The site offers seven tours. The 60-minute introductory tour offers the stories behind some of the most well-known structures. The more popular 2.5-hour tour explores a larger number of structures and their interiors. Even more detail comes with the 3.5-hour behind-the-scenes tour, which is the only tour to reveal the Wright-designed planetarium.

The Water Dome serves as the focal point of the campus. The feature blasts water up to 45 feet into the air. The Annie Pfeiffer Chapel remains one of the most popular structures with its concrete block walls and small squares of colored glass.

flsouthern.edu

Rosenbaum House Museum

Florence, Alabama

Most would imagine that only the upper class could afford a Wright-designed home. The Rosenbaum House Museum proves this wasn’t always the case.

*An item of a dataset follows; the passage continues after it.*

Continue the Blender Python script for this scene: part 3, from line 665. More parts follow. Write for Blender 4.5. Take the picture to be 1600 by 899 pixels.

In Florence, Alabama, the house is the only Wright-designed dwelling in Alabama and the only southeastern Wright home viewable to the public.

Though the brown-brick home doesn’t make visitors immediately gasp when they view it from the street, the interior stuns with natural light. The home is known as one of the purest examples of Wright’s Usonian period.

The Rosenbaum House uses cypress wood, glass, brick and floor-to-ceiling windows. Each major room in the house has windows that open so people can walk outside.

This impressive structure was purchased by Stanley and Mildred Rosenbaum in 1939. At the time, Wright had begun designing inexpensive single-family “starter homes” for families. In 1946, the couple asked Wright to add 1,084 square feet to the 1,540-square-foot building for a larger kitchen, a guest room, storage space and a dormitory for the children.

The Rosenbaums lived in the home until 1999, when the city of Florence purchased it. With the help of volunteers and city funds, a major renovation saved the home and turned it into a museum.

Groups can tour the site to learn about the home’s architectural innovations, Wright’s connection to the location and the unusual life of the Rosenbaums.